Lawmakers crack down on temporary government watchdogs

GOP leaders in the House urged President Obama Monday to fill an inspector general seat that has been empty for years.

The temporary watchdog at the Department of the Interior, who has served since February 2009, has become the subject of a congressional investigation that found evidence of cover-ups and conflicts of interest in the inspector general’s office.

“The long-standing vacancy has reduced the Department’s efficiency and deprived taxpayers from fully realizing the benefits of a strong inspector general, which is one of Congress’s best investments of their tax dollars,” wrote a group of Republican lawmakers that included House Majority Leader Kevin McCarthy and Rep. Jason Chaffetz, chairman of the Oversight and Government Reform Committee.

Rep. Rob Bishop, chairman of the Natural Resources Committee, and Rep.

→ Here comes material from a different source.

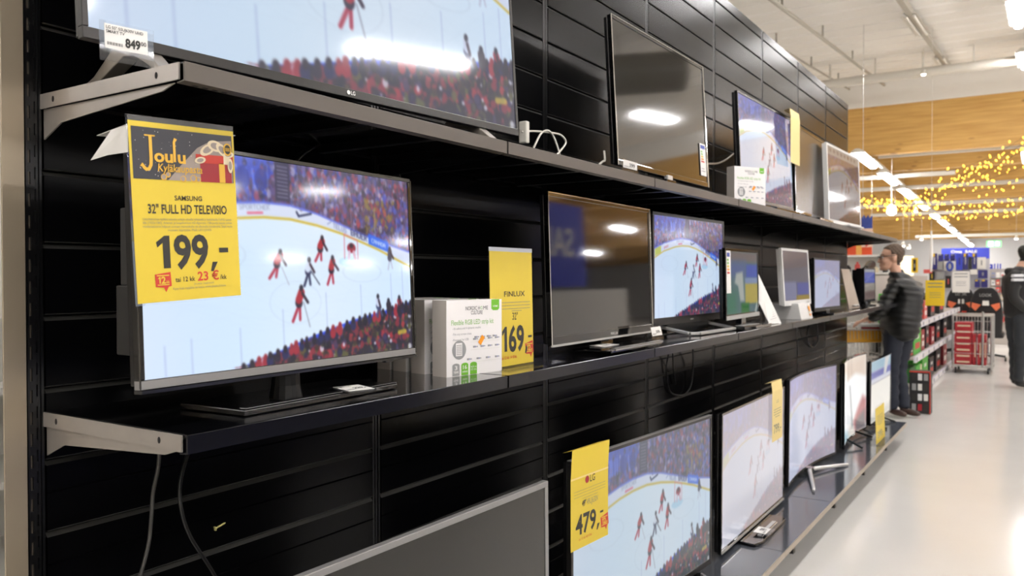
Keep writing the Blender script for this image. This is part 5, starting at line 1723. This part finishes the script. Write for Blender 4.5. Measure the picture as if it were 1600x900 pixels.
# aisle shelving with price rails, along the right-hand side of the man
t = thing('aisle_shelf_unit', 'white shelf unit with pale price rails behind the man', 'shelf unit', (.0, 13.35, 0))
mb = MB(); mb.box((-.12, -2.9, 0), (-.06, 2.9, 1.45), SHW); mb.build('back_wall', t)
for z in (.04, .47, .86):
    mb = MB(); mb.box((-.06, -2.9, z), (.42, 2.9, z + .025), SHW); mb.build('shelf_board', t)
    mb = MB(); mb.box((.42, -2.9, z - .03), (.445, 2.9, z + .04), RAIL)
    for k in range(29):
        mb.box((.4445, -2.85 + k * .195, z - .018), (.4465, -2.75 + k * .195, z + .028), BRTW if k % 3 else INKGREY)
    mb.build('price_rail', t)
mb = MB(); mb.box((-.12, -2.93, 0), (.44, -2.9, .2), SHW); mb.build('end_panel', t)
goods = [(.04, 10.47, .5, .3, DKG, 'dark green'), (.04, 11.02, .38, .28, GREENB, 'bright green'), (.04, 11.42, .16, .26, CREAM, 'cream'), (.04, 11.62, .6, .32, GREENB, 'bright green'), (.04, 12.4, .5, .26, BLKB, 'black'), (.04, 13.2, .6, .3, BLKB, 'black'), (.04, 14.2, .5, .3, DARKRED, 'dark red'),
         (.47, 10.47, .3, .1, BLKB, 'flat black'), (.47, 10.79, .68, .3, GREENB, 'bright green'), (.47, 11.5, .35, .26, DARKRED, 'dark red'), (.47, 12.0, .3, .3, BLKB, 'black'), (.47, 12.6, .35, .24, DARKRED, 'dark red'), (.47, 13.2, .5, .28, BLKB, 'black'), (.47, 14.2, .5, .3, BLKB, 'black'),
         (.86, 10.47, .35, .35, GREENB, 'tall bright green'), (.86, 10.85, .3, .18, BLKB, 'black'), (.86, 11.2, .35, .3, BLKB, 'black'), (.86, 11.8, .3, .24, PINK, 'red'), (.86, 12.5, .5, .3, BLKB, 'black'), (.86, 13.6, .6, .3, BLKB, 'black')]
SHN = {.04: 'bottom', .47: 'middle', .86: 'upper'}
for i, (z, y, wd_, hh, m_, cn) in enumerate(goods):
    n = sum(1 for g in goods[:i] if g[0] == z)
    mb = MB(); mb.box((-.18, 0, 0), (.16, wd_, hh), m_); mb.box((.1601, wd_ * .2, hh * .2), (.1615, wd_ * .8, hh * .45), RED if m_ in (BLKB, GREENB) else WHT); mb.box((.1601, wd_ * .3, hh * .6), (.1612, wd_ * .7, hh * .75), WHT if m_ is not CREAM else RED)
    o = mb.build('goods_carton', bevel=.004); o.location = (.22, y, z + .026)
    tag(o, '%s carton on the %s board of the aisle shelf, %s from the man' % (cn, SHN[z], ORD[n]), 'carton', 'cartons on the aisle shelf')
# black red-edged box on the floor
def deco(mb, x0, x1, y, z0, z1):
    for a in range(3):
        for b in range(4):
            mb.box((x0 + (x1 - x0) * (.12 + a * .28), y - .001, z0 + (z1 - z0) * (.06 + b * .24)), (x0 + (x1 - x0) * (.32 + a * .28), y, z0 + (z1 - z0) * (.22 + b * .24)), (GREY, DARKRED, INK, GREYW)[(a + b * 2) % 4] if (a * b) % 3 != 2 else WHT)
    mb.box((x0, y - .002, z1 - .015), (x1, y, z1), RED); mb.box((x1 - .012, y - .002, z0), (x1, y, z1), RED)
pbox('display_carton', 'black carton with red edges standing on the floor beside the feet of the man', 'carton', (1421, 579), (1454, 647), 9.5, .14, BLKB, extra=deco)
# yellow and white hanging notices
def notice(label, p0, p1, y, m_, dark):
    def ex(mb, x0, x1, yy, z0, z1):
        for k, (a, h_) in enumerate(((.86, .045), (.72, .045), (.5, .02), (.42, .02), (.32, .02))):
            mb.box((x0 + (x1 - x0) * (.12 if k < 2 else .2), yy - .001, z0 + (z1 - z0) * a), (x0 + (x1 - x0) * (.88 if k < 2 else .8), yy, z0 + (z1 - z0) * (a + h_)), dark)
    return pbox('notice_card', label, 'notice', p0, p1, y, .004, m_, bev=0, extra=ex)


notice('yellow notice card hanging beside the shoulder of the man', (1446, 438), (1476, 478), 11.4, YELP, INKG)
n2 = notice('white notice sheet on a dark post in front of the pegboard packs', (1488, 424), (1515, 457), 15.2, BRTW, INKGREY)
mb = MB(); mb.box((-.012, .006, -n2.location.z), (.012, .02, .2), BLK); mb.build('post', n2)
mb = MB(); p = at(1455, 415, 14.5); mb.tube([(0, 0, -.1), (0, 0, roof(14.5) - p.z)], .0025, FIXT, 6); mb.lathe([(.012, -.1), (.026, .1), (.012, .55)], BRTW, 10)
o = mb.build('hanging_pole'); o.location = p; tag(o, 'thin white pole hanging left of the dark blue packs', 'pole')

# roll cage with red cartons
t = thing('roll_cage', 'wire roll cage filled with red cartons on the aisle floor', 'roll cage', (.79, 13.8, 0))
mb = MB()
for x in (-.25, .25):
    for y in (0, .6):
        mb.tube([(x, y, .06), (x, y, .86)], .014, WIRE, 8)
for y in (0, .6):
    mb.tube([(-.25, y, .86), (.25, y, .86)], .014, WIRE, 8); mb.tube([(-.25, y, .12), (.25, y, .12)], .014, WIRE, 8)
for x in (-.25, .25):
    mb.tube([(x, 0, .86), (x, .6, .86)], .014, WIRE, 8); mb.tube([(x, 0, .12), (x, .6, .12)], .014, WIRE, 8)
mb.tube([(.14, -.02, .12), (.14, -.02, .92)], .014, WIRE, 8)
mb.build('frame', t)
mb = MB()
for z in (.3, .45, .6, .75):
    mb.tube([(-.25, .6, z), (.25, .6, z)], .004, WIRE, 5)
    for x in (-.25, .25):
        mb.tube([(x, 0, z), (x, .6, z)], .004, WIRE, 5)
for z in (.3, .45, .62):
    mb.tube([(-.25, 0, z), (.25, 0, z)], .004, WIRE, 5)
for k in range(13):
    mb.tube([(-.25 + k * .0416, .6, .12), (-.25 + k * .0416, .6, .86)], .004, WIRE, 5)
for k in range(9):
    mb.tube([(.25, k * .075, .12), (.25, k * .075, .86)], .004, WIRE, 5)
mb.build('wire_mesh', t)
mb = MB(); mb.box((-.25, 0, .10), (.25, .6, .125), WIRE); mb.build('base_plate', t)
for x, y in ((-.21, .04), (.21, .04), (-.21, .56), (.21, .56)):
    mb = MB(); mb.tube([(x - .012, y, .045), (x + .012, y, .045)], .045, BLK, 14); mb.build('castor', t)
for k in range(7):
    mb = MB(); mb.box((0, 0, 0), (.225, .3, .088), REDB); mb.box((.03, -.001, .03), (.2, .0, .055), CREAM); mb.box((.0, -.0008, .0), (.225, 0, .006), DARKRED)
    o = mb.build('red_carton', bevel=.003); o.location = (.56 + (.008 if k > 4 else 0), 13.83, .127 + k * .0895)
    tag(o, 'flat red carton lying in the roll cage, %s from the bottom of its stack' % ORD[k], 'carton', 'red cartons in the roll cage')
for k in range(3):  # unseen row, put in to light the space behind the wall
    mb = MB(); mb.box((0, 0, 0), (.04, .3, .45), REDB); mb.box((.02, -.001, .08), (.05, 0, .38), DARKRED); mb.box((.028, -.0015, .12), (.042, 0, .34), CREAM)
    o = mb.build('red_carton', bevel=.003); o.location = (.795 + k * .066, 13.83, .127)
    tag(o, 'red carton standing upright in the roll cage, %s from the left' % ORD[k], 'carton', 'red cartons in the roll cage')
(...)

Ken Calvert, chairman of the Appropriations Subcommittee on Interior, Environment, and Related Agencies, also signed onto the letter requesting the president find a permanent watchdog to fill the position held by Mary Kendall, interim inspector general, for more than six years.

“Because acting inspectors general are inherently less independent than their permanent counterparts, however, stakeholders do not have full confidence that their work is credible,” the lawmakers wrote in their letter Monday. “Additionally, some acting inspectors general are candidates for the permanent job, which creates an incentive to conduct less aggressive oversight of the administration. In any event, taxpayers suffer the consequences.”

The inefficacy of temporary watchdogs has become an increasingly common topic of discussion in light of recent revelations about Hillary Clinton’s conduct at the State Department, which was overseen by an acting inspector general during all four years of her tenure.

Reports have since alleged agency investigators were subjected to “undue influence” by high-level State Department officials, leading some to wonder whether the agency’s interim inspector general was vulnerable to politicization while Clinton was in office.

The Obama administration presently has eight inspector general vacancies across the federal government.

At least one permanent watchdog, the Department of Commerce’s Todd Zinser, has been under congressional investigation for years.

Zinser has been accused of retaliating against whistleblowers in his own office, among other allegations of misconduct. Rep. Eddie Bernice Johnson, D-Texas, has called on President Obama to remove him from his position.

An Oversight Committee aide who declined to be named said the letter to the White House about the Interior inspector general is part of an ongoing look at the effectiveness of inspectors general across the government.